There is something to be said about why devolution made sense as a mechanism for unifying a nearly fragmenting country after the 2007–2008 tragedy. A similar sense extends, albeit unsuccessfully, to efforts in other African countries adopting decentralization. In the case of our country, the rationale for devolution was countering the centralization of power which had marginalized communities. Concentration of power had proved unsustainable. The elections were the tipping point, where accumulated ethnic resentments linked to social needs like access to land and autonomy came to fore. The 2010 constitution introduced devolution, providing an avenue for local autonomy over political and social processes, including land appropriation.

Hence explanations often attribute this political shift to the desire for inclusion, the need to bring peripheral voices to the center. The ideal was to realize a national whole with shared “values and principles” and to limit avenues of tension. Invoking Dr. Migai Akech, Nic Cheeseman and colleagues, in their essay Decentralisation in Kenya: The Governance of Governors observe, “the new Constitution establishes national values and principles of governance that seek to diffuse, if not eliminate altogether, the ethnic tensions fueled by perceptions of marginalization and exclusion.” One might argue that this ideal has coalesced over the last ten years, despite staggering in some regions, like in the north; but even in those regions, it has occurred, with considerable intermittence.

We might interject here that, at the most fundamental level, the devolution intent was to localize resentment: to turn the tribal inward, and in doing so, displace blame from the once hegemonic center historically aligned with certain ethnic interests, to organic peripheries. For, by seeking inclusion, devolution simultaneously affirmed ethnic localization.  “The production of locality and the production of nativeness,” writes Achille Mbembe in Afropolitanism, “constitute two sides of the same movement.”

If devolution aimed to localize resentment, how then could we explain a language turning away from its periphery? Why is protest de-localizing, or precisely, de-tribalizing? In the language of protest, to be native is to be the tribal self; the local arena is “autochthonous,” and here kinship produces solidarity. Local actors are my tribal kin with whom I share identity. In becoming “tribeless,” I annihilate my identity, and simultaneously, those tethered to me. That way I shield myself and them from blame. To say “I am tribeless” is to say “I have no tribe; my tribal kins do not exist.” Where there is no existence, there is no culpability, there is no blame. There is no corrupt tribal actor—no complicit governor or member of parliament. What explains my predicament, my unemployment, my insecurity, and all my economic immobility, must thus be located somewhere else. It must be beyond my immediate environment, perhaps at the center, not on this periphery. Perhaps it is at the seat of the president.
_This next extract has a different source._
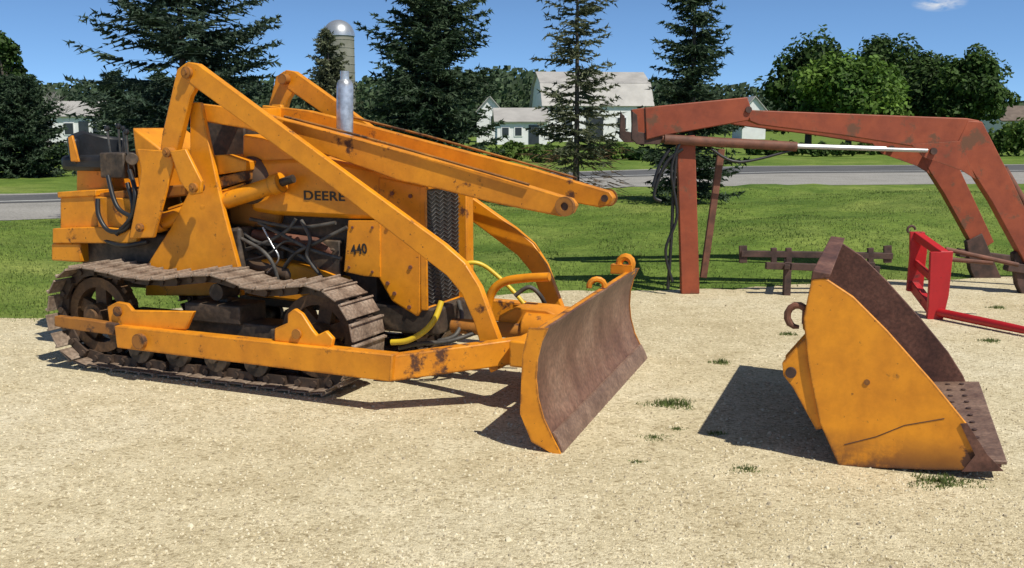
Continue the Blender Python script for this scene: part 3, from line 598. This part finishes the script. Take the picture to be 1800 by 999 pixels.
# ------------------------------------------------------------------ iron rack behind the bucket
G0 = gnd(1385, 520); G = Frame(G0.x, G0.y, 0); rk = empty('tool_bar', (G0.x, G0.y, 0))
tag(rk, 'low dark rusty iron tool bar implement on the gravel behind the bucket', 'farm implement')
MB().bar(G.p(1302, 446, .2), G.p(1568, 450, .2), .06, .055).build('upper_beam', IRON, rk, True, .004)
MB().bar(G.p(1346, 467, 0), G.p(1545, 474, 0), .06, .06).build('lower_beam', IRON, rk, True, .004)
for u in (1306, 1560): MB().bar(G.p(u, 432, .2), G.p(u, 462, .2), .07, .03, (0, 1, 0)).build('end_plate', IRON, rk, True, .003)
for u in (1360, 1386, 1470, 1530): MB().bar(G.p(u, 436, .19), G.p(u, 466, .19), .05, .04, (0, 1, 0)).build('clamp', IRON, rk, True, .003)
for u, y in ((1384, 0), (1530, 0), (1384, .5), (1500, .5)):
    q = G.p(u, 476, y); MB().bx(q.x-.03, q.x+.03, y-.03, y+.03, 0, .3).build('leg', IRON, rk, True, .003)
for u in (1384, 1500): MB().bar(G.p(u, 470, -.1), G.p(u, 455, .5)+Vector((0, 0, -.02)), .05, .04).build('brace', IRON, rk, True, .003)
# ------------------------------------------------------------------ bright red spear
H0 = gnd(1640, 563); H = Frame(H0.x, H0.y, -8); sp = empty('bale_spear', (H0.x, H0.y, 0), -8)
tag(sp, 'bright red bale spear attachment standing on gravel behind the bucket', 'bale spear')
def hp(name, pts, y0, y1, mat=RED, bevel=.004): return MB().prism(H.xz(pts, y0), y0, y1).build(name, mat, sp, True, bevel)
hp('upright_plate', [(1636, 444), (1676, 442), (1668, 520), (1657, 566), (1630, 564), (1634, 500)], 0, .05)
hp('upright_plate', [(1600, 408), (1626, 408), (1630, 440), (1622, 516), (1594, 512), (1600, 450)], .36, .40)
a = H.p(1612, 414, .38); b = H.p(1660, 448, .02); MB().bar(a, b, .07, .06).build('top_rail', RED, sp, True, .005)
a = H.p(1606, 502, .38); b = H.p(1644, 552, .02); MB().bar(a, b, .06, .08).build('base_rail', RED, sp, True, .005)
a = H.p(1609, 462, .38); b = H.p(1650, 500, .02); MB().bar(a, b, .03, .06).build('brace', RED, sp, True, .005)
a = H.p(1654, 550, .0); b = H.loc(gnd(1802, 581, .05)); d = b-a
MB().tube([a-d*.03, a, a+d*.7, b+d*.25, b+d*.45], [.034, .034, .032, .024, .006], 14).build('spear', RED, sp, True)
for (u, v, u2, v2) in ((1662, 438, 1790, 466), (1666, 456, 1745, 462)): MB().cyl(H.p(u, v, .1), H.p(u2, v2, .1), .018, n=10).build('link_rod', MARD, sp, True)
q = H.p(1602, 404, .38); MB().tube([q+Vector((.03*math.cos(g), 0, .03*math.sin(g))) for g in [i*.5 for i in range(9)]], .01, 8).build('hook', IRON, sp, True)
# ------------------------------------------------------------------ trees
def spruce(x, y, h, r, seed, label, mat, dens=1.0, clear=.3, group=None, step=.15, pw=.8, needles=5, kr=1.0, fat=1.0, tk=1.0):
    q = random.Random(seed); e = empty('spruce_tree', (x, y, 0)); tag(e, label, 'tree', group)
    MB().tube([(0, 0, -.05), (0.01, 0, h*.3), (0, .01, h*.7), (0, 0, h)], [(.014*h+.02)*tk, .011*h*tk, .006*h*tk, .004], 9).build('trunk', BARK, e, True, 0, 80)
    vs = []; fs = []
    def tri(a, b, c): k = len(vs); vs.extend((a, b, c)); fs.append((k, k+1, k+2))
    z = clear
    while z < h*.99:
        t = (z-clear)/(h-clear); L = (r*(1-t)**pw+.06)*(.72+.28*min(1, t*6))
        nb = max(3, int((5+2*(1-t))*dens+q.random()))
        for b in range(nb):
            az = q.random()*6.283; l = L*q.uniform(.45, 1.2); dr = q.uniform(.05, .4)*(1-t)-.25*t; upc = q.uniform(.12, .34)
            D = Vector((math.cos(az), math.sin(az), 0)); S = Vector((-D.y, D.x, 0)); zz = z+q.uniform(-.08, .08)
            def pt(s): return D*(l*s)+Vector((0, 0, zz-dr*l*s+upc*l*s*s))
            n = max(3, int(l/.10))
            for i in range(n):
                s = (i+.6)/n
                if s < .05: continue
                p = pt(s)
                tl = min(.42, .42*l*(1-s)+.10)*q.uniform(.6, 1.15)*kr
                for sd in (-1, 1):
                    d = (D*q.uniform(.6, 1.1)+S*sd*q.uniform(.5, 1.1)+Vector((0, 0, q.uniform(-.5, .15)))).normalized()
                    e2 = p+d*tl
                    for k2 in range(2):
                        w = Vector((q.uniform(-1, 1), q.uniform(-1, 1), q.uniform(-1, 1))).cross(d).normalized()*.022*fat*q.uniform(.7, 1.3)
                        tri(p+w, p-w, e2)
                    for k2 in range(needles):
                        f_ = q.random(); b_ = p+d*tl*f_; w = Vector((q.uniform(-1, 1), q.uniform(-1, 1), q.uniform(-.8, 1)))
                        nd = (d*.7+w).normalized()*q.uniform(.045, .11); ww = nd.cross(Vector((q.uniform(-1, 1), q.uniform(-1, 1), q.uniform(-1, 1)))).normalized()*.014*fat
                        tri(b_+ww, b_-ww, b_+nd)
            a = Vector((0, 0, zz)); w = Vector((0, 0, .008)); m_ = pt(.55); tri(a+w, a-w, m_); tri(m_+w*.7, m_-w*.7, pt(1))
        z += step*q.uniform(.75, 1.25)
    raw('crown', [tuple(k) for k in vs], fs, mat, e)
    return e
def px_x(u, Y): return at(u, 220, Y).x
spruce(px_x(325, 15), 15, 6.3, 1.72, 11, 'broad dark spruce directly behind the rear of the yellow crawler', SPRB, 1.6, .3, step=.15, pw=.8, needles=5, fat=1.25, tk=.7)
spruce(px_x(752, 17), 17, 6.8, 1.20, 12, 'dense dark spruce behind the crawler hood, right of the silver muffler', SPR, 1.9, .15, step=.115, pw=.62, fat=1.3, tk=.8)
thin = spruce(px_x(1013, 17.6), 17.6, 4.9, .86, 13, 'thin sparse spruce with grey see-through branches, in front of the white barn', SPRG, .9, .9, step=.15, pw=.62, needles=5, fat=1.1, tk=.8)
spruce(px_x(1216, 17.2), 17.2, 4.9, .92, 14, 'slender dark spruce behind the left post of the red loader boom', SPR, 1.5, .3, step=.13, pw=.85, fat=1.15)
spruce(px_x(580, 26), 26, 3.9, 1.15, 15, 'small spruce standing in front of the silo', SPRG, 1.7, .3, step=.11, pw=.85, fat=1.5)
spruce(px_x(36, 30), 30, 2.85, 1.45, 16, 'low bushy spruce at the left edge beyond the driveway', SPR, 2.4, .05, step=.12, pw=.5, fat=1.7)
spruce(px_x(205, 33), 33, 3.2, 1.3, 17, 'small spruce partly hidden behind the broad spruce at left', SPR, 2.0, .1, step=.13, pw=.7, fat=1.6)
qd = random.Random(3); vs = []; fs = []
for i in range(420):
    a = qd.random()*6.28; d = qd.random()**.7*.8; p = Vector((math.cos(a)*d, math.sin(a)*d*.6, .25+qd.random()*.9)); e2 = p+Vector((math.cos(a)*.3, math.sin(a)*.3, qd.uniform(-.16, .06))); w = Vector((0, 0, .007)); k = len(vs)
    vs += [tuple(p+w), tuple(p-w), tuple(e2)]; fs.append((k, k+1, k+2))
raw('dead_branches', vs, fs, DEAD, thin)
def leafy(name, x, y, blobs, n, size, mat, label, cat, seed, trunk=None, group=None):
    q = random.Random(seed); e = empty(name, (x, y, 0)); tag(e, label, cat, group); vs = []; fs = []
    tot = sum(b[3]*b[3] for b in blobs)
    for (bx_, by_, bz, br) in blobs:
        subs = []
        for k in range(9):
            d = Vector((q.gauss(0, 1), q.gauss(0, 1), q.gauss(0, .8))).normalized(); subs.append((Vector((bx_, by_, bz))+d*br*q.uniform(.45, .8), br*q.uniform(.32, .55)))
        subs.append((Vector((bx_, by_, bz)), br*.7))
        for i in range(int(n*br*br/tot)):
            c, cr = q.choice(subs); d = Vector((q.gauss(0, 1), q.gauss(0, 1), q.gauss(0, 1))).normalized(); p = c+d*cr*q.random()**.33
            if p.z < .02: continue
            nrm = (d+Vector((q.uniform(-1, 1), q.uniform(-1, 1), q.uniform(-.3, 1.3)))).normalized(); a = nrm.orthogonal().normalized(); b = nrm.cross(a); g = q.random()*6.28
            a, b = a*math.cos(g)+b*math.sin(g), b*math.cos(g)-a*math.sin(g); sz = size*q.uniform(.6, 1.3); k = len(vs)
            vs += [tuple(p+a*sz), tuple(p+b*sz*.55), tuple(p-a*sz), tuple(p-b*sz*.55)]; fs.append((k, k+1, k+2, k+3))
    raw('crown', vs, fs, mat, e)
    if trunk:
        mb = MB(); mb.tube([(0, 0, -.1), (0, 0, trunk*.5), (.05, 0, trunk)], [trunk*.06, trunk*.045, trunk*.03], 9)
        for (bx_, by_, bz, br) in blobs: mb.tube([(0, 0, trunk*.55), (bx_*.5, by_*.5, (bz+trunk*.6)/2), (bx_, by_, bz)], [trunk*.03, trunk*.02, trunk*.008], 6)
        mb.build('trunk', BARK, e, True, 0, 80)
    return e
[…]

We may not know the direction the latest round of protests will take. But so far, its success or effectiveness has been punctured by strife and loss. Could it be that by claiming to be less of oneself, one invites more tragedy than one aims to avert? And could the language of the protest profit by embracing its fullness, turning back to the mirror and reclaiming itself, with its horrors and anxieties? And could the logic of devolution be revitalized and utilized to place burden on peripheral actors who may well be complicit in the predicament?
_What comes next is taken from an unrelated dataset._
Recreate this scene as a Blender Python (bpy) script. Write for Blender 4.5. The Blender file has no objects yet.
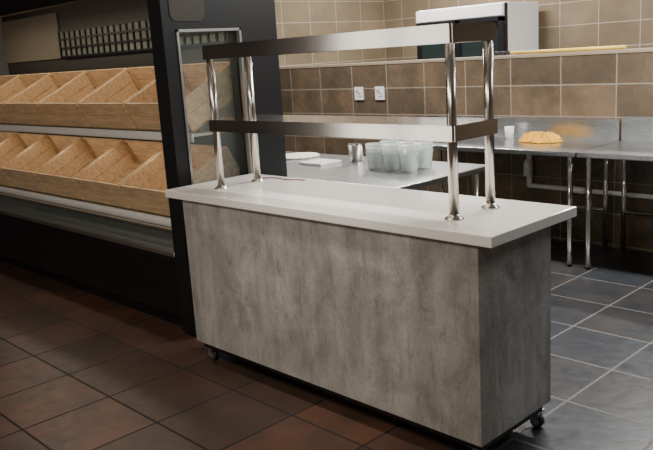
import bpy, bmesh, math, random
from mathutils import Vector, Matrix, Euler
from mathutils import noise as NZ
random.seed(4)
SC=bpy.context.scene
# ------------------------------------------------------------ camera
cx,cy,cz,yaw,pitch,roll,F=1.4745,-2.1057,1.5188,0.8094,-0.2171,-0.0634,768.13
f=Vector((-math.sin(yaw)*math.cos(pitch),math.cos(yaw)*math.cos(pitch),math.sin(pitch)))
r=Vector((math.cos(yaw),math.sin(yaw),0)); u=r.cross(f)
r2=r*math.cos(roll)+u*math.sin(roll); u2=-r*math.sin(roll)+u*math.cos(roll)
cam=bpy.data.cameras.new('camera'); co=bpy.data.objects.new('camera',cam); SC.collection.objects.link(co)
M=Matrix((r2,u2,-f)).transposed().to_4x4(); M.translation=Vector((cx,cy,cz)); co.matrix_world=M
cam.sensor_width=36; cam.lens=36*F/653.0; cam.clip_start=.05; SC.camera=co

# ------------------------------------------------------------ materials
def newmat(n):
    m=bpy.data.materials.new(n); m.use_nodes=True; nt=m.node_tree
    return m,nt,nt.nodes['Principled BSDF'],nt.nodes,nt.links
def P(n,col,rough=.5,metal=0,spec=.5,bump=0,bscale=50,vary=0,vscale=8,coat=0,stretch=None,emit=None,es=0):
    m,nt,b,N,L=newmat(n)
    b.inputs['Base Color'].default_value=(*col,1); b.inputs['Roughness'].default_value=rough
    b.inputs['Metallic'].default_value=metal; b.inputs['Specular IOR Level'].default_value=spec
    b.inputs['Coat Weight'].default_value=coat
    if emit: b.inputs['Emission Color'].default_value=(*emit,1); b.inputs['Emission Strength'].default_value=es
    tc=N.new('ShaderNodeTexCoord'); mp=N.new('ShaderNodeMapping'); L.new(tc.outputs['Object'],mp.inputs[0])
    if stretch: mp.inputs['Scale'].default_value=stretch
    if vary:
        no=N.new('ShaderNodeTexNoise'); no.inputs['Scale'].default_value=vscale; no.inputs['Detail'].default_value=5
        L.new(mp.outputs[0],no.inputs[0]); mx=N.new('ShaderNodeMix'); mx.data_type='RGBA'
        mx.inputs[6].default_value=(*[c*(1-vary) for c in col],1); mx.inputs[7].default_value=(*[min(1,c*(1+vary)) for c in col],1)
        L.new(no.outputs[0],mx.inputs[0]); L.new(mx.outputs[2],b.inputs['Base Color'])
    if bump:
        no=N.new('ShaderNodeTexNoise'); no.inputs['Scale'].default_value=bscale; L.new(mp.outputs[0],no.inputs[0])
        bp=N.new('ShaderNodeBump'); bp.inputs['Strength'].default_value=bump; bp.inputs['Distance'].default_value=.01
        L.new(no.outputs[0],bp.inputs['Height']); L.new(bp.outputs[0],b.inputs['Normal'])
    return m
def tile(n,ax,bw,bh,c1,c2,mort,mixc,rough,off=(0,0),msize=.006,nscale=3,spec=.5,bump=.25,mixamt=.6):
    m,nt,b,N,L=newmat(n)
    g=N.new('ShaderNodeNewGeometry'); s=N.new('ShaderNodeSeparateXYZ'); c=N.new('ShaderNodeCombineXYZ')
    L.new(g.outputs['Position'],s.inputs[0]); L.new(s.outputs[ax[0]],c.inputs[0]); L.new(s.outputs[ax[1]],c.inputs[1])
    mp=N.new('ShaderNodeMapping'); mp.inputs['Location'].default_value=(off[0],off[1],0); L.new(c.outputs[0],mp.inputs[0])
    br=N.new('ShaderNodeTexBrick'); br.offset=0; br.squash=1
    br.inputs['Scale'].default_value=1; br.inputs['Brick Width'].default_value=bw; br.inputs['Row Height'].default_value=bh
    br.inputs['Mortar Size'].default_value=msize; br.inputs['Mortar Smooth'].default_value=.2
    br.inputs['Color1'].default_value=(*c1,1); br.inputs['Color2'].default_value=(*c2,1); br.inputs['Mortar'].default_value=(*mort,1)
    L.new(mp.outputs[0],br.inputs[0])
    no=N.new('ShaderNodeTexNoise'); no.inputs['Scale'].default_value=nscale; no.inputs['Detail'].default_value=8; no.inputs['Roughness'].default_value=.6
    L.new(g.outputs['Position'],no.inputs[0])
    cr=N.new('ShaderNodeValToRGB'); cr.color_ramp.elements[0].position=.38; cr.color_ramp.elements[1].position=.68
    cr.color_ramp.elements[0].color=(0,0,0,1); cr.color_ramp.elements[1].color=(mixamt,)*3+(1,); L.new(no.outputs[0],cr.inputs[0])
    inv=N.new('ShaderNodeMath'); inv.operation='SUBTRACT'; inv.inputs[0].default_value=1; L.new(br.outputs['Fac'],inv.inputs[1])
    mu=N.new('ShaderNodeMath'); mu.operation='MULTIPLY'; L.new(cr.outputs[0],mu.inputs[0]); L.new(inv.outputs[0],mu.inputs[1])
    mx=N.new('ShaderNodeMix'); mx.data_type='RGBA'; L.new(mu.outputs[0],mx.inputs[0]); L.new(br.outputs['Color'],mx.inputs[6]); mx.inputs[7].default_value=(*mixc,1)
    L.new(mx.outputs[2],b.inputs['Base Color'])
    b.inputs['Specular IOR Level'].default_value=spec
    no2=N.new('ShaderNodeTexNoise'); no2.inputs['Scale'].default_value=nscale*4; no2.inputs['Detail'].default_value=6; L.new(g.outputs['Position'],no2.inputs[0])
    rr=N.new('ShaderNodeMapRange'); rr.inputs[3].default_value=rough-.1; rr.inputs[4].default_value=rough+.15; L.new(no2.outputs[0],rr.inputs[0])
    ra=N.new('ShaderNodeMath'); ra.operation='MULTIPLY_ADD'; L.new(br.outputs['Fac'],ra.inputs[0]); ra.inputs[1].default_value=.4; L.new(rr.outputs[0],ra.inputs[2]); L.new(ra.outputs[0],b.inputs['Roughness'])
    h=N.new('ShaderNodeMath'); h.operation='MULTIPLY_ADD'; L.new(inv.outputs[0],h.inputs[0]); h.inputs[1].default_value=1.2; L.new(no2.outputs[0],h.inputs[2])
    bp=N.new('ShaderNodeBump'); bp.inputs['Strength'].default_value=bump; bp.inputs['Distance'].default_value=.006
    L.new(h.outputs[0],bp.inputs['Height']); L.new(bp.outputs[0],b.inputs['Normal'])
    return m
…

Devolution brought its blessings and demons to local landscapes. It brought considerable autonomy. But as Jeremy Lind observes, it also shifted resource competition from the center to the periphery. Governors, MPs, and members of the County Assembly are the new “centers of complicity” within these peripheries. Could a de-localized language muddle the essential frames of identity and, more so, blur borders of blame? Could it cloud vision, turning it away from itself? Perhaps a precarious turn, perhaps a self-destructive one? It is true the history of our country has revealed to us the complicity of our center. But it is also the case that if the predicament is so acute at home, the default should be to scrutinize our own kin. The periphery is also the new center.